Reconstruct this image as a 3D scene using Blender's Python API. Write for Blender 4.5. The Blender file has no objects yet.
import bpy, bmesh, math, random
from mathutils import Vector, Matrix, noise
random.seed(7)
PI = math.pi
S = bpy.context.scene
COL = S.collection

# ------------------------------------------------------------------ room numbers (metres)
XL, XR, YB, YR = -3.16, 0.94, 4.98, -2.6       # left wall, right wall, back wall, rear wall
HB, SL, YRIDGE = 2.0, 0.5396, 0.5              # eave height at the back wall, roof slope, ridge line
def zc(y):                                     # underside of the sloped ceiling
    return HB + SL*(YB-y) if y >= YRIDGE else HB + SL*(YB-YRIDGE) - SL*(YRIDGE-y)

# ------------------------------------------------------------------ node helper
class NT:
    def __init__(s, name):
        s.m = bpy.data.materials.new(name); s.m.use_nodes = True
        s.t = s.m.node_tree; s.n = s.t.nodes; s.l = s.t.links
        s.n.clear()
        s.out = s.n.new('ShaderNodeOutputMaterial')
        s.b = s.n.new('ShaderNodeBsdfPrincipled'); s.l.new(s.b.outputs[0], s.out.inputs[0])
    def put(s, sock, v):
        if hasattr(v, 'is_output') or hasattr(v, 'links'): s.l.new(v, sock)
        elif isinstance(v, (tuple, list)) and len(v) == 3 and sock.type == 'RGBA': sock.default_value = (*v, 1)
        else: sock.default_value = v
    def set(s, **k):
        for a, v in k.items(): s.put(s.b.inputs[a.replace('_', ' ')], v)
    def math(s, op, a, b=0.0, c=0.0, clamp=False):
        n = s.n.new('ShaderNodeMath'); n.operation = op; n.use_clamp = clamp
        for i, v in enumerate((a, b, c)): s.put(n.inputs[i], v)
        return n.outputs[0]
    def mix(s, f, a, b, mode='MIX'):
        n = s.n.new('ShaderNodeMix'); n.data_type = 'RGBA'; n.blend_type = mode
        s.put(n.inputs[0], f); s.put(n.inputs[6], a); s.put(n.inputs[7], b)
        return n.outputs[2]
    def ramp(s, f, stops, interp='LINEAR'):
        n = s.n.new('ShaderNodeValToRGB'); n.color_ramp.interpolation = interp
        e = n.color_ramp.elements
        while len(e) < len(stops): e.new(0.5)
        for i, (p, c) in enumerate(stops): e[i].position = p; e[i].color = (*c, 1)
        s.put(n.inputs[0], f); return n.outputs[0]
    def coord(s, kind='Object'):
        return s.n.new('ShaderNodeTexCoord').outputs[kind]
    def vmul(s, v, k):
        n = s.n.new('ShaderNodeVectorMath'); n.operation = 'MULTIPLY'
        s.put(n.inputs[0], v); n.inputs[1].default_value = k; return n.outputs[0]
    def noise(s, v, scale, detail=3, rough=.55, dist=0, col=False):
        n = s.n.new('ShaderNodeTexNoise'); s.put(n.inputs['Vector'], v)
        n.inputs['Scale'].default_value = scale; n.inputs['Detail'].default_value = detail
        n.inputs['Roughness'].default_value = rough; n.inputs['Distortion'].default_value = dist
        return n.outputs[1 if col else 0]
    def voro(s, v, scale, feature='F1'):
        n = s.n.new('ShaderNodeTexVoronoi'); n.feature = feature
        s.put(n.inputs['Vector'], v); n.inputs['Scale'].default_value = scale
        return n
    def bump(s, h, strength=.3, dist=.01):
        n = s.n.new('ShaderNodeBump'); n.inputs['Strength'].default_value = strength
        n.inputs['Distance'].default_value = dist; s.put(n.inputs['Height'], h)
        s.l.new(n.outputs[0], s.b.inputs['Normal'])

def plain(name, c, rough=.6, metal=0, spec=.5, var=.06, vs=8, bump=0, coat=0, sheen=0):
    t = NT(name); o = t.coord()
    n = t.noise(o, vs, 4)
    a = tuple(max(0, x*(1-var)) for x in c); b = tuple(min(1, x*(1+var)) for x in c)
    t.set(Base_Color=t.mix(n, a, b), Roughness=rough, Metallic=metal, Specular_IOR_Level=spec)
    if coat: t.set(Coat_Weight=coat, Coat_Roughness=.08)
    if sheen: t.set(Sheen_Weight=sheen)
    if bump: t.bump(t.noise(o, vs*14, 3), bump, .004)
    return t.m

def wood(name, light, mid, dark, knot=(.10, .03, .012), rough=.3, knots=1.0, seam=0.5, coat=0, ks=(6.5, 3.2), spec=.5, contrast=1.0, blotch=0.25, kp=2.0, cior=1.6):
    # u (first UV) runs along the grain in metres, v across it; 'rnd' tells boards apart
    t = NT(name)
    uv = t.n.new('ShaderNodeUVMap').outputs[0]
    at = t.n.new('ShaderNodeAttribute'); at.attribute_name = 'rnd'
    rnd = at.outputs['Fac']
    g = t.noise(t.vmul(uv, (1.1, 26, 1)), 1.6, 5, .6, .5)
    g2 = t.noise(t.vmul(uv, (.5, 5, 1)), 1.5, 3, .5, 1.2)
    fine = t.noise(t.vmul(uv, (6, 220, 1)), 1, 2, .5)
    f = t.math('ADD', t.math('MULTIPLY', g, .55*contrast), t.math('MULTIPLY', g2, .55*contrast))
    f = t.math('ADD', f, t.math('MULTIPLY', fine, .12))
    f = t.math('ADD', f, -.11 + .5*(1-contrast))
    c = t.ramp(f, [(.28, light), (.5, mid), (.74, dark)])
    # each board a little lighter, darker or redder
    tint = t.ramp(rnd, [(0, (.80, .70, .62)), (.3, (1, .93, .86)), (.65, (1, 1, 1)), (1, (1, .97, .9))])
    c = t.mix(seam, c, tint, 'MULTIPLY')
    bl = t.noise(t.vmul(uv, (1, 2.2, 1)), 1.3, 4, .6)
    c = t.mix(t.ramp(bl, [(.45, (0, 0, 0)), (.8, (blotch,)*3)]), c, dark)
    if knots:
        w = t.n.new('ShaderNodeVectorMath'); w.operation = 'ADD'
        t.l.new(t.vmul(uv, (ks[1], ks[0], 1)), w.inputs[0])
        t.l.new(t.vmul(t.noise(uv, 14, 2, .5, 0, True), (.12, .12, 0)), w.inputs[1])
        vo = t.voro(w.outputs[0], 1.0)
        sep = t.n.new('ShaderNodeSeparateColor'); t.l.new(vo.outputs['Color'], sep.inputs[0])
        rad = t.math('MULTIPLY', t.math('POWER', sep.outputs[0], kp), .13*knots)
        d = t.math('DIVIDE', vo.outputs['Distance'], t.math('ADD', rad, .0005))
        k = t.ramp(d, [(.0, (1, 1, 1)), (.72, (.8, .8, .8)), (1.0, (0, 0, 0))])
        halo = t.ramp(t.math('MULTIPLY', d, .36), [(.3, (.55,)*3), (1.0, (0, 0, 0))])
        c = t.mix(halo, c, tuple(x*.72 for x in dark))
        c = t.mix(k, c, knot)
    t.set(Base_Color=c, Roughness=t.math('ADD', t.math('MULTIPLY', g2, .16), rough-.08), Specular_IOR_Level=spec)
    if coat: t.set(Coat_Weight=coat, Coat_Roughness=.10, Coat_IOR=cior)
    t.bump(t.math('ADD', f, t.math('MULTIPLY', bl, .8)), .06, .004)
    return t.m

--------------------

Repeat the material above in full, keeping every word.

Reconstruct this image as a 3D scene using Blender's Python API. Write for Blender 4.5. The Blender file has no objects yet.
import bpy, bmesh, math, random
from mathutils import Vector, Matrix, noise
random.seed(7)
PI = math.pi
S = bpy.context.scene
COL = S.collection

# ------------------------------------------------------------------ room numbers (metres)
XL, XR, YB, YR = -3.16, 0.94, 4.98, -2.6       # left wall, right wall, back wall, rear wall
HB, SL, YRIDGE = 2.0, 0.5396, 0.5              # eave height at the back wall, roof slope, ridge line
def zc(y):                                     # underside of the sloped ceiling
    return HB + SL*(YB-y) if y >= YRIDGE else HB + SL*(YB-YRIDGE) - SL*(YRIDGE-y)

# ------------------------------------------------------------------ node helper
class NT:
    def __init__(s, name):
        s.m = bpy.data.materials.new(name); s.m.use_nodes = True
        s.t = s.m.node_tree; s.n = s.t.nodes; s.l = s.t.links
        s.n.clear()
        s.out = s.n.new('ShaderNodeOutputMaterial')
        s.b = s.n.new('ShaderNodeBsdfPrincipled'); s.l.new(s.b.outputs[0], s.out.inputs[0])
    def put(s, sock, v):
        if hasattr(v, 'is_output') or hasattr(v, 'links'): s.l.new(v, sock)
        elif isinstance(v, (tuple, list)) and len(v) == 3 and sock.type == 'RGBA': sock.default_value = (*v, 1)
        else: sock.default_value = v
    def set(s, **k):
        for a, v in k.items(): s.put(s.b.inputs[a.replace('_', ' ')], v)
    def math(s, op, a, b=0.0, c=0.0, clamp=False):
        n = s.n.new('ShaderNodeMath'); n.operation = op; n.use_clamp = clamp
        for i, v in enumerate((a, b, c)): s.put(n.inputs[i], v)
        return n.outputs[0]
    def mix(s, f, a, b, mode='MIX'):
        n = s.n.new('ShaderNodeMix'); n.data_type = 'RGBA'; n.blend_type = mode
        s.put(n.inputs[0], f); s.put(n.inputs[6], a); s.put(n.inputs[7], b)
        return n.outputs[2]
    def ramp(s, f, stops, interp='LINEAR'):
        n = s.n.new('ShaderNodeValToRGB'); n.color_ramp.interpolation = interp
        e = n.color_ramp.elements
        while len(e) < len(stops): e.new(0.5)
        for i, (p, c) in enumerate(stops): e[i].position = p; e[i].color = (*c, 1)
        s.put(n.inputs[0], f); return n.outputs[0]
    def coord(s, kind='Object'):
        return s.n.new('ShaderNodeTexCoord').outputs[kind]
    def vmul(s, v, k):
        n = s.n.new('ShaderNodeVectorMath'); n.operation = 'MULTIPLY'
        s.put(n.inputs[0], v); n.inputs[1].default_value = k; return n.outputs[0]
    def noise(s, v, scale, detail=3, rough=.55, dist=0, col=False):
        n = s.n.new('ShaderNodeTexNoise'); s.put(n.inputs['Vector'], v)
        n.inputs['Scale'].default_value = scale; n.inputs['Detail'].default_value = detail
        n.inputs['Roughness'].default_value = rough; n.inputs['Distortion'].default_value = dist
        return n.outputs[1 if col else 0]
    def voro(s, v, scale, feature='F1'):
        n = s.n.new('ShaderNodeTexVoronoi'); n.feature = feature
        s.put(n.inputs['Vector'], v); n.inputs['Scale'].default_value = scale
        return n
    def bump(s, h, strength=.3, dist=.01):
        n = s.n.new('ShaderNodeBump'); n.inputs['Strength'].default_value = strength
        n.inputs['Distance'].default_value = dist; s.put(n.inputs['Height'], h)
        s.l.new(n.outputs[0], s.b.inputs['Normal'])

def plain(name, c, rough=.6, metal=0, spec=.5, var=.06, vs=8, bump=0, coat=0, sheen=0):
    t = NT(name); o = t.coord()
    n = t.noise(o, vs, 4)
    a = tuple(max(0, x*(1-var)) for x in c); b = tuple(min(1, x*(1+var)) for x in c)
    t.set(Base_Color=t.mix(n, a, b), Roughness=rough, Metallic=metal, Specular_IOR_Level=spec)
    if coat: t.set(Coat_Weight=coat, Coat_Roughness=.08)
    if sheen: t.set(Sheen_Weight=sheen)
    if bump: t.bump(t.noise(o, vs*14, 3), bump, .004)
    return t.m

def wood(name, light, mid, dark, knot=(.10, .03, .012), rough=.3, knots=1.0, seam=0.5, coat=0, ks=(6.5, 3.2), spec=.5, contrast=1.0, blotch=0.25, kp=2.0, cior=1.6):
    # u (first UV) runs along the grain in metres, v across it; 'rnd' tells boards apart
    t = NT(name)
    uv = t.n.new('ShaderNodeUVMap').outputs[0]
    at = t.n.new('ShaderNodeAttribute'); at.attribute_name = 'rnd'
    rnd = at.outputs['Fac']
    g = t.noise(t.vmul(uv, (1.1, 26, 1)), 1.6, 5, .6, .5)
    g2 = t.noise(t.vmul(uv, (.5, 5, 1)), 1.5, 3, .5, 1.2)
    fine = t.noise(t.vmul(uv, (6, 220, 1)), 1, 2, .5)
    f = t.math('ADD', t.math('MULTIPLY', g, .55*contrast), t.math('MULTIPLY', g2, .55*contrast))
    f = t.math('ADD', f, t.math('MULTIPLY', fine, .12))
    f = t.math('ADD', f, -.11 + .5*(1-contrast))
    c = t.ramp(f, [(.28, light), (.5, mid), (.74, dark)])
    # each board a little lighter, darker or redder
    tint = t.ramp(rnd, [(0, (.80, .70, .62)), (.3, (1, .93, .86)), (.65, (1, 1, 1)), (1, (1, .97, .9))])
    c = t.mix(seam, c, tint, 'MULTIPLY')
    bl = t.noise(t.vmul(uv, (1, 2.2, 1)), 1.3, 4, .6)
    c = t.mix(t.ramp(bl, [(.45, (0, 0, 0)), (.8, (blotch,)*3)]), c, dark)
    if knots:
        w = t.n.new('ShaderNodeVectorMath'); w.operation = 'ADD'
        t.l.new(t.vmul(uv, (ks[1], ks[0], 1)), w.inputs[0])
        t.l.new(t.vmul(t.noise(uv, 14, 2, .5, 0, True), (.12, .12, 0)), w.inputs[1])
        vo = t.voro(w.outputs[0], 1.0)
        sep = t.n.new('ShaderNodeSeparateColor'); t.l.new(vo.outputs['Color'], sep.inputs[0])
        rad = t.math('MULTIPLY', t.math('POWER', sep.outputs[0], kp), .13*knots)
        d = t.math('DIVIDE', vo.outputs['Distance'], t.math('ADD', rad, .0005))
        k = t.ramp(d, [(.0, (1, 1, 1)), (.72, (.8, .8, .8)), (1.0, (0, 0, 0))])
        halo = t.ramp(t.math('MULTIPLY', d, .36), [(.3, (.55,)*3), (1.0, (0, 0, 0))])
        c = t.mix(halo, c, tuple(x*.72 for x in dark))
        c = t.mix(k, c, knot)
    t.set(Base_Color=c, Roughness=t.math('ADD', t.math('MULTIPLY', g2, .16), rough-.08), Specular_IOR_Level=spec)
    if coat: t.set(Coat_Weight=coat, Coat_Roughness=.10, Coat_IOR=cior)
    t.bump(t.math('ADD', f, t.math('MULTIPLY', bl, .8)), .06, .004)
    return t.m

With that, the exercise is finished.